Kürzlich war bekannt geworden, dass die frühere Kohl-Beraterin Gertrud Höhler, die im neuen Hochschulrat der Uni Paderborn sitzt, Büroräume im sächsischen Zwickau an die NPD vermietet hat. Sowohl die Uni als auch Wissenschaftsminister Andreas Pinkwart (FDP) gingen schnell auf Distanz zu Höhler. Aber loswerden können sie die Politikberaterin auch nicht: Höhler hält unbeirrt an ihrem Sitz im Hochschulrat fest. Laut Gesetz werden Mitglieder von Hochschulräten für fünf Jahre ernannt. Wer einmal vom Wissenschaftsminister seine Bestellungsurkunde bekommen hat, untersteht also im Prinzip keiner Kontrolle mehr.

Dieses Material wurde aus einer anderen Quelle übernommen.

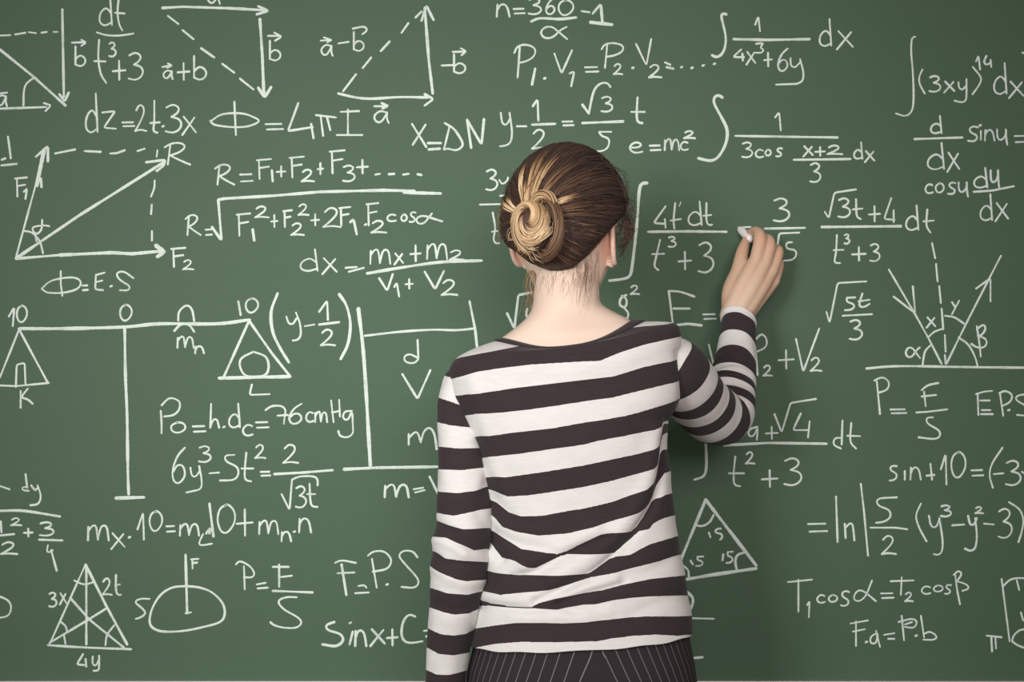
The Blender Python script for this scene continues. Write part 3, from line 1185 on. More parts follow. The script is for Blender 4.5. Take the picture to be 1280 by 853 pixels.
for sx in (-1, 1):                         # ears: shell with a rolled rim
    E = lambda x, y, z: HM @ Vector((sx * (0.0675 + x), 0.002 + y, -0.027 + z))
    D2, F2 = sphere_dirs(24, 16)
    shell = [E(0.007 + 0.006 * d[0] - d[1] * 0.009, -0.004 + 0.016 * d[1] - 0.004 * d[2], 0.029 * d[2]) for d in D2]
    geo.append((shell, F2 if sx > 0 else [f[::-1] for f in F2]))
    rim = [E(0.004 + 0.009 * (1 - math.cos(a)) * .6 + .002, 0.012 - 0.0185 * (1 - math.cos(a)) - 0.004 * math.sin(a), 0.030 * math.sin(a) ) for a in np.linspace(1.2, 1.2 + 3.9, 26) - 0.35]
    geo.append(tube_geo(rim, [0.0042] * len(rim), 10))
    geo.append(limb([(*proj(E(0.004, 0.004, -0.030)), E(0.004, 0.004, -0.030).y + CAM_D, 0.0065), (*proj(E(0.002, 0.008, -0.020)), E(0.002, 0.008, -0.020).y + CAM_D, 0.006)], 6, 12))
# neck and trunk
trunk = [(672, 300, 744, 300, 2.572, .050, 0), (670, 325, 745, 325, 2.568, .052, 0), (668, 350, 748, 345, 2.562, .054, 0), (667, 368, 749, 362, 2.556, .055, 0), (665, 384, 751, 378, 2.552, .057, 0),
         (657, 398, 765, 388, 2.550, .055, .002), (641, 412, 783, 397, 2.552, .055, .004), (629, 421, 791, 402, 2.553, .055, .008), (618, 430, 802, 408, 2.553, .058, .012), (606, 441, 816, 419, 2.553, .066, .010),
         (594, 460, 830, 438, 2.553, .078, .004), (590, 500, 834, 475, 2.553, .088, 0), (606, 560, 825, 540, 2.55, .092, 0),
         (612, 610, 822, 600, 2.55, .086, 0), (614, 660, 826, 660, 2.55, .085, 0), (606, 730, 840, 730, 2.55, .098, 0), (600, 800, 852, 800, 2.55, .106, 0), (602, 870, 858, 870, 2.55, .104, 0), (640, 930, 815, 930, 2.55, .07, 0)]
geo.append(rings_geo(loft_rings(trunk, 90, 64, 2.2), True, True))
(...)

Nach Auffasung der Opposition eine glatte Fehlkonstruktion. „Das Hochschulfreiheitsgesetz hat sich nicht bewährt“, kritisiert Ruth Seidl, wissenschaftspolitische Sprecherin der grünen Landtagsfraktion. „Schon bei der ersten Bewährungsprobe durchgefallen“, urteilt die Paderborner SPD-Bundestagsabgeordnete Ute Berg. Statt Freiheit herrsche jetzt „Kungelei“ an den Hochschulen. „Selbst bei Aufsichtsräten der Wirtschaft können Mitglieder jederzeit abberufen werden.“ Das Land müsse mehr Einfluss bekommen, fordert die Grüne Seidl: „Die Hochschulräte müssen dringend reformiert werden.“

Davon will Wissenschaftsminister Andreas Pinkwart (FDP) jedoch nichts wissen. Die Hochschulen seien in die Eigenständigkeit entlassen worden, argumentiert sein Sprecher André Zimmermann. „Wenn man eigenständige Hochschulen will, muss man sich solchen Diskussion stellen und sie aushalten.“

Somit kann Höhler so lange weitermachen, wie ihre Amtszeit dauert. Nur in Ausnahmefällen könnte Pinkwart noch eingreifen: Etwa, wenn sie ihre Pflichten als Hochschulratsmitglied verletzen würde. Doch im Wissenschaftsministerium geht man davon aus, dass das Vermieten von Büroräumen an NPD-Abgeordnete zwar politisch verwerflich, aber nicht justiziabel ist.

Die Unis und Fachhochschulen des Landes wollen sich lieber gar nicht zum Fall Höhler äußern. „Das ist Sache der Paderborner“, heißt es fast gleichlautend diplomatisch in vielen Hochschulen.